# [What to work on]
Quote the listing below word for word, stopping after the line that contains "T6 = trans((2108, 1376), (2290, 1362), VF".

# [Data segment]
◇ ◇ ◇ ◇ ◇

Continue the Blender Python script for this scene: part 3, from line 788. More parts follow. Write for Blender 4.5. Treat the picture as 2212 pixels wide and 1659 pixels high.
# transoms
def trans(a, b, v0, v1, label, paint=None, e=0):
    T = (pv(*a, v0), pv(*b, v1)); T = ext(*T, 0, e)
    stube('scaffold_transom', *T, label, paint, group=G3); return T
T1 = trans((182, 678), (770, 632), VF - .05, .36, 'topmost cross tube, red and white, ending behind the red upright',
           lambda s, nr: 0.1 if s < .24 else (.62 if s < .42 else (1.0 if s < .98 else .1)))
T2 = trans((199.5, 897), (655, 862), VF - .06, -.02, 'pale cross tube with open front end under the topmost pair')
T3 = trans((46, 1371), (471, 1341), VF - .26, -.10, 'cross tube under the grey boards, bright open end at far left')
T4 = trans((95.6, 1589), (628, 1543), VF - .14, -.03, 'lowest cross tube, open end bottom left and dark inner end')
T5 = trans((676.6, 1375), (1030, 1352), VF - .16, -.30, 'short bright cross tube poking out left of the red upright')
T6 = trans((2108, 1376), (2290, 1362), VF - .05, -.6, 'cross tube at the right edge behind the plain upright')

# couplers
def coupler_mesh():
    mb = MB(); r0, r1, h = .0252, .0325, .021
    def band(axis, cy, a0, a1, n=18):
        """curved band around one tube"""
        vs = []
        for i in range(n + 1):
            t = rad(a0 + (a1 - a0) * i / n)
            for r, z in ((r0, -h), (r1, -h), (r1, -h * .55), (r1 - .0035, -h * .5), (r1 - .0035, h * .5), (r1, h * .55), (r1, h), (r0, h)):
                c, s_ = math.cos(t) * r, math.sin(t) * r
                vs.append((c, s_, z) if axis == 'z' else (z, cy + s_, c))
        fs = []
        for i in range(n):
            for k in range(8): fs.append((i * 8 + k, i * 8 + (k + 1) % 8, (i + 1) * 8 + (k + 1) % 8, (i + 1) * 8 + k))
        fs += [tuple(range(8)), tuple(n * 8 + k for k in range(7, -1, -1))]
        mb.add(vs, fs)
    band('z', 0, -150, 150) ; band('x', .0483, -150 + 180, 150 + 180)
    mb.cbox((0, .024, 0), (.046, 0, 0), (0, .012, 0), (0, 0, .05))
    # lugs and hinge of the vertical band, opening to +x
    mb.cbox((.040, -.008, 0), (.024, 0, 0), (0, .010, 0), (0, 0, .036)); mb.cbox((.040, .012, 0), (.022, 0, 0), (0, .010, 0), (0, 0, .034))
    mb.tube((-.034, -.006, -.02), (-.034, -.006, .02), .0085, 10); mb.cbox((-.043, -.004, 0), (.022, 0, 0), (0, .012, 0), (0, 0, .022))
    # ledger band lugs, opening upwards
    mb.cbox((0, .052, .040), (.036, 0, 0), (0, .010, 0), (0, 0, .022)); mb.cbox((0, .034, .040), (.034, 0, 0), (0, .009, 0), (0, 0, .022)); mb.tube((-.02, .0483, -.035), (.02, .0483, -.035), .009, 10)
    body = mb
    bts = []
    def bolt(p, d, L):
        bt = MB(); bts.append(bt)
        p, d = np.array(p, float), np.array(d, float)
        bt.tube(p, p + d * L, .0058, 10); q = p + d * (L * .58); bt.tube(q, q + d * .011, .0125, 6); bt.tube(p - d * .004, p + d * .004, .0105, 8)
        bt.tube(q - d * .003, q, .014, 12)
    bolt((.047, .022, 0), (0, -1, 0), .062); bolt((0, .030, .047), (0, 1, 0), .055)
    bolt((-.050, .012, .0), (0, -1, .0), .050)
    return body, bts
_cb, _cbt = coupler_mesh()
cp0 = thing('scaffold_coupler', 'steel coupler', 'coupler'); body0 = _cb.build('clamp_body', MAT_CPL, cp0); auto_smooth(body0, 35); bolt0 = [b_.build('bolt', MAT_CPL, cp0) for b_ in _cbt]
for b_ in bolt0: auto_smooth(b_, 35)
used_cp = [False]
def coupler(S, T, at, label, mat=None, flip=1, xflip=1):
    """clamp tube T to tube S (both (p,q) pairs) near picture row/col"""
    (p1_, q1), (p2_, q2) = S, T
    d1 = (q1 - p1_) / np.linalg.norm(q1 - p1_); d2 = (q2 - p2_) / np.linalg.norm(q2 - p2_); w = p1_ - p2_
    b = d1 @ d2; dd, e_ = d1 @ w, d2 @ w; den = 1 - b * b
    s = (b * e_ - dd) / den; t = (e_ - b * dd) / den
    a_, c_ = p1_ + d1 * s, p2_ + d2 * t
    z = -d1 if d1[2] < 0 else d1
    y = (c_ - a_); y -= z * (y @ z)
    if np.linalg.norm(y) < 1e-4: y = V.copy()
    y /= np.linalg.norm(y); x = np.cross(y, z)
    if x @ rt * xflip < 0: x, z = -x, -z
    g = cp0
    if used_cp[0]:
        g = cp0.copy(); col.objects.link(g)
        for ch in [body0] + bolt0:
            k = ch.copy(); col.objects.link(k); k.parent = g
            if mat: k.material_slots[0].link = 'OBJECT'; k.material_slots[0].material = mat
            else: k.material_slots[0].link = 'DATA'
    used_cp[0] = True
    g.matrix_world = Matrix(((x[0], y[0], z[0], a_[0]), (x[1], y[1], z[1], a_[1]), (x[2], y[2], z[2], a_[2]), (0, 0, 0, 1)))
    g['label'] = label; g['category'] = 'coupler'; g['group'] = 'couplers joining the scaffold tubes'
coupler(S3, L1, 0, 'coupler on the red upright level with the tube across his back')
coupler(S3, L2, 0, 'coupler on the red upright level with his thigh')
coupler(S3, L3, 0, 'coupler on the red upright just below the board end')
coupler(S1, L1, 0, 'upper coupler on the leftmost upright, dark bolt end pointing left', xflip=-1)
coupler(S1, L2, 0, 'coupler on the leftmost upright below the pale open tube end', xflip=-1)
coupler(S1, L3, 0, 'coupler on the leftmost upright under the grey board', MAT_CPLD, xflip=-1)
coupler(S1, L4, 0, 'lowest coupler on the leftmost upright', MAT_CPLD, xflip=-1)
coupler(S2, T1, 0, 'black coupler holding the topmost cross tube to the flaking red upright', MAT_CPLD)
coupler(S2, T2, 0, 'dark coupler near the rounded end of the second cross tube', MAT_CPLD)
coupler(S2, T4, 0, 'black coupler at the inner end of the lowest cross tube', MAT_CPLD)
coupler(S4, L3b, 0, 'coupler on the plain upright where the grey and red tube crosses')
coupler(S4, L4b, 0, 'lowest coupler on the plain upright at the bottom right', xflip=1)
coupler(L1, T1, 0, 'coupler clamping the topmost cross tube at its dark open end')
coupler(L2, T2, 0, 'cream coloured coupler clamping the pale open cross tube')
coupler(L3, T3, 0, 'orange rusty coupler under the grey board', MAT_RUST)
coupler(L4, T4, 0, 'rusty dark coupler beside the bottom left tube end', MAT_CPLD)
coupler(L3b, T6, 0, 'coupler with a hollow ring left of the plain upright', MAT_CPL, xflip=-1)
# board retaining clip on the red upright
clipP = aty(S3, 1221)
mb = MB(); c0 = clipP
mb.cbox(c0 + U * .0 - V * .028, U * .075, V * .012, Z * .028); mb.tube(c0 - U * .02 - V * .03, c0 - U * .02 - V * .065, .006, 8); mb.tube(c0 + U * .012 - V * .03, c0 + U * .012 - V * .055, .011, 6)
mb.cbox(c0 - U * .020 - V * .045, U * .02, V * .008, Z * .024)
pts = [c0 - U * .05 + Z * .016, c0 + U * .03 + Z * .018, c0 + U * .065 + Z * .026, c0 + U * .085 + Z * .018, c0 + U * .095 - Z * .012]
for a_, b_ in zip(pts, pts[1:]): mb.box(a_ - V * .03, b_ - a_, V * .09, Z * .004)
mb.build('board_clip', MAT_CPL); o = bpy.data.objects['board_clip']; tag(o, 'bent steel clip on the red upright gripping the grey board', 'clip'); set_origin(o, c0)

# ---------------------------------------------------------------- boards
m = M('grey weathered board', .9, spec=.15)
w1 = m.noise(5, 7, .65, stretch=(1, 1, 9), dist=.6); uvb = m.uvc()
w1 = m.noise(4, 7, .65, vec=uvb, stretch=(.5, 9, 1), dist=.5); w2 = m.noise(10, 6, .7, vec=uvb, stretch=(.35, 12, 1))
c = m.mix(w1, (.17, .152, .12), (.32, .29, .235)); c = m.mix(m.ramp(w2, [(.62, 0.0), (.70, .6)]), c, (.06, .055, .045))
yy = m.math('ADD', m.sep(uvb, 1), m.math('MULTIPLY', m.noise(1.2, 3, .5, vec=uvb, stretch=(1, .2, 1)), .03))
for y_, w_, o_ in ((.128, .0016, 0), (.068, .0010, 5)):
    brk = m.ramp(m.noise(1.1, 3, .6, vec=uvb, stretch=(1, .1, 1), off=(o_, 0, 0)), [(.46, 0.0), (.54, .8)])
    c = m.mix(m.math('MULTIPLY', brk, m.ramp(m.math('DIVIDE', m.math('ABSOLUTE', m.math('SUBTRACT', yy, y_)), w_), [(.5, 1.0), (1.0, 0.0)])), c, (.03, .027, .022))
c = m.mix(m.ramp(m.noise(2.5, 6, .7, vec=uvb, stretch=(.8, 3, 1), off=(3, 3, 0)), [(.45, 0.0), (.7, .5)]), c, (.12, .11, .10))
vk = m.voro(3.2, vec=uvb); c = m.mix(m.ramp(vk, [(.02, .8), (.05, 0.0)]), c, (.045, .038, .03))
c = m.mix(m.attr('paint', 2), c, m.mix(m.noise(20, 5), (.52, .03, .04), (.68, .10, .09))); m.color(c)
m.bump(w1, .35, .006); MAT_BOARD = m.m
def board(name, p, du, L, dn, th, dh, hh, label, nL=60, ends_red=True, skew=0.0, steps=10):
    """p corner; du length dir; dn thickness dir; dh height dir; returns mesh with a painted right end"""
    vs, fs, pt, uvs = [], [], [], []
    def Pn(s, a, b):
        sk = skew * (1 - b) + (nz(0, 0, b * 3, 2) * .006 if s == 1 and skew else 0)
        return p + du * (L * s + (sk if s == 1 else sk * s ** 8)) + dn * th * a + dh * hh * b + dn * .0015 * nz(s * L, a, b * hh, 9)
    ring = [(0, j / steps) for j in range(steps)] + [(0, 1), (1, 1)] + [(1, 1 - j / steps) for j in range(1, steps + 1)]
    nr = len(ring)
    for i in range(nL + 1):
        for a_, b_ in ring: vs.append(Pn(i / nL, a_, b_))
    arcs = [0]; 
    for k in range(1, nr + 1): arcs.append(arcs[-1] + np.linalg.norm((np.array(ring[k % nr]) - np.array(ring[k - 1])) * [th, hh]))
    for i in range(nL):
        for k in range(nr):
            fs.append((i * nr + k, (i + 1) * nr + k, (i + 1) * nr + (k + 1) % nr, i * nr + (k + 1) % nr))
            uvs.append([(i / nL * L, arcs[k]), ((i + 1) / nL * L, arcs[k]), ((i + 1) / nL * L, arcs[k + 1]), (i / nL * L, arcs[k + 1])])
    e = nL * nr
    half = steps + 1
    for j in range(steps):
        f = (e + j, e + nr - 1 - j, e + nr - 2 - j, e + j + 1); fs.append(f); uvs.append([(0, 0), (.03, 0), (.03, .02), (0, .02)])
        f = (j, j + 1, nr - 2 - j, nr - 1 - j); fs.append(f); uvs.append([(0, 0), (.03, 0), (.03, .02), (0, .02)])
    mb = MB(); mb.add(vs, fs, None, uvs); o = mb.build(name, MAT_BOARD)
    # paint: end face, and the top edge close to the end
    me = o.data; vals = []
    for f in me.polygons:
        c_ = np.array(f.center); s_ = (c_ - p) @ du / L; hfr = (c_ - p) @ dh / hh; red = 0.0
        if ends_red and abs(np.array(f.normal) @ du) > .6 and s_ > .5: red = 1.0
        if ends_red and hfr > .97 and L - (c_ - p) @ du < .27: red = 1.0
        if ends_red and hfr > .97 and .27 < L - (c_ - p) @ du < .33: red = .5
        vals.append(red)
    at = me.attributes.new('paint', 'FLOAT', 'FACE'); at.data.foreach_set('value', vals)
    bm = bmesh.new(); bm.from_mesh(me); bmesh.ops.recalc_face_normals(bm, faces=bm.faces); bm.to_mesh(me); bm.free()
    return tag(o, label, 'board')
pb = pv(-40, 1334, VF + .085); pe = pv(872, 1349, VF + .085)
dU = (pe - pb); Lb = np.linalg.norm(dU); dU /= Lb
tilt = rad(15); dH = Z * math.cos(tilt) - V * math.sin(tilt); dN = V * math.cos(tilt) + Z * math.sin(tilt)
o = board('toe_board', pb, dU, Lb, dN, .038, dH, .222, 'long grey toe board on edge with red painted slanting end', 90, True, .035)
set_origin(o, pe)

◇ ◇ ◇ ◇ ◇

# [Answer for the task]
Continue the Blender Python script for this scene: part 3, from line 788. More parts follow. Write for Blender 4.5. Treat the picture as 2212 pixels wide and 1659 pixels high.
# transoms
def trans(a, b, v0, v1, label, paint=None, e=0):
    T = (pv(*a, v0), pv(*b, v1)); T = ext(*T, 0, e)
    stube('scaffold_transom', *T, label, paint, group=G3); return T
T1 = trans((182, 678), (770, 632), VF - .05, .36, 'topmost cross tube, red and white, ending behind the red upright',
           lambda s, nr: 0.1 if s < .24 else (.62 if s < .42 else (1.0 if s < .98 else .1)))
T2 = trans((199.5, 897), (655, 862), VF - .06, -.02, 'pale cross tube with open front end under the topmost pair')
T3 = trans((46, 1371), (471, 1341), VF - .26, -.10, 'cross tube under the grey boards, bright open end at far left')
T4 = trans((95.6, 1589), (628, 1543), VF - .14, -.03, 'lowest cross tube, open end bottom left and dark inner end')
T5 = trans((676.6, 1375), (1030, 1352), VF - .16, -.30, 'short bright cross tube poking out left of the red upright')
T6 = trans((2108, 1376), (2290, 1362), VF - .05, -.6, 'cross tube at the right edge behind the plain upright')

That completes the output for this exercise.